§ **WHAT TO PRODUCE**: Find the lines that hold "scene". Report only how many there are.

§ **SOURCE EXCERPT**:
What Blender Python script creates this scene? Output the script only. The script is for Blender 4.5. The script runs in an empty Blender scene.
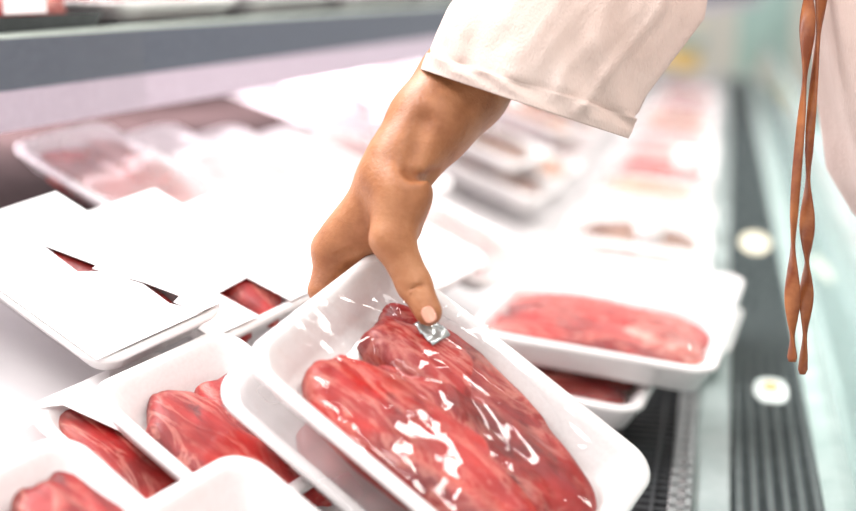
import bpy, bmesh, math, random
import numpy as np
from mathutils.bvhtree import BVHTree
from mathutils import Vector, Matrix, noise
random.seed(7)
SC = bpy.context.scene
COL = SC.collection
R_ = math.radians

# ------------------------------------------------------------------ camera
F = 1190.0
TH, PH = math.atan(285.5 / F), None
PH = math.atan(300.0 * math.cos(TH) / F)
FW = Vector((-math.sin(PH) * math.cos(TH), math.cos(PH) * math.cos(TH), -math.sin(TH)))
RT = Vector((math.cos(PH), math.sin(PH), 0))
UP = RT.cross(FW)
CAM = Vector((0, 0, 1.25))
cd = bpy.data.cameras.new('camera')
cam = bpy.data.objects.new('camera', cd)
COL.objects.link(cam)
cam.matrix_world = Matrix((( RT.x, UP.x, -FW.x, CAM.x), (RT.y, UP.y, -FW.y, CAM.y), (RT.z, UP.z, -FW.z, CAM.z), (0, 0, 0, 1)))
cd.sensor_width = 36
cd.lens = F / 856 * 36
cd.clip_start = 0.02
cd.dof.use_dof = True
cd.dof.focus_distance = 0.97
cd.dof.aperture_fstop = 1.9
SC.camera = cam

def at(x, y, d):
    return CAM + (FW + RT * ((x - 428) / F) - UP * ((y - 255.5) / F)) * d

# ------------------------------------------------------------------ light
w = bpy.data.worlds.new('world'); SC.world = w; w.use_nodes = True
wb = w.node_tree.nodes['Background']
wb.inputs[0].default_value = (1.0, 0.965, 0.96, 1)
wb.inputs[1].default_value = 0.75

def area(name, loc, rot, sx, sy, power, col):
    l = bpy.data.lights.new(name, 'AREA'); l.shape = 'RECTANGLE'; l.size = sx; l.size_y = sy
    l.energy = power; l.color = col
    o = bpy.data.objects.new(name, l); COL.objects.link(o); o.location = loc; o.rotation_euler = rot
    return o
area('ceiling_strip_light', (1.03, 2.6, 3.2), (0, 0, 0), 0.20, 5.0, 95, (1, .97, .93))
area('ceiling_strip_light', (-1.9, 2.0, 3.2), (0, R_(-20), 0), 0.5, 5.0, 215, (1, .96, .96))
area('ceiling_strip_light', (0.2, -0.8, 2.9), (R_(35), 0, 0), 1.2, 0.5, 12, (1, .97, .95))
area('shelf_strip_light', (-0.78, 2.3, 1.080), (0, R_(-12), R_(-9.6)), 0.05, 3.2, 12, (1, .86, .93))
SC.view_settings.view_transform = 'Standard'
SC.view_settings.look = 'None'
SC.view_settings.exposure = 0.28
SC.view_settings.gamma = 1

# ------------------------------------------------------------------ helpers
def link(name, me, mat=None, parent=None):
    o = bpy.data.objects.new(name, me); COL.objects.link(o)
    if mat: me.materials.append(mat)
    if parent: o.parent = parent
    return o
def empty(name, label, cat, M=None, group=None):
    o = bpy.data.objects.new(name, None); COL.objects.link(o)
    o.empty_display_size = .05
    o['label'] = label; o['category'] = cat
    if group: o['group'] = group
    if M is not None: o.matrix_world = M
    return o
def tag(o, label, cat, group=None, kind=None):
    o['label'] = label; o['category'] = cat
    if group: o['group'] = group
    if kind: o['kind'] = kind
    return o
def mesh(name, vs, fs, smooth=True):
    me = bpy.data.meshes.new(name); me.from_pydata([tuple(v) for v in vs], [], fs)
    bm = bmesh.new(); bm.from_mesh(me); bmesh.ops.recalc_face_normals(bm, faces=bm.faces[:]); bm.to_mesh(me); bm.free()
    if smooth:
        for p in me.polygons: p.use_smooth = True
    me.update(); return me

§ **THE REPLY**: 2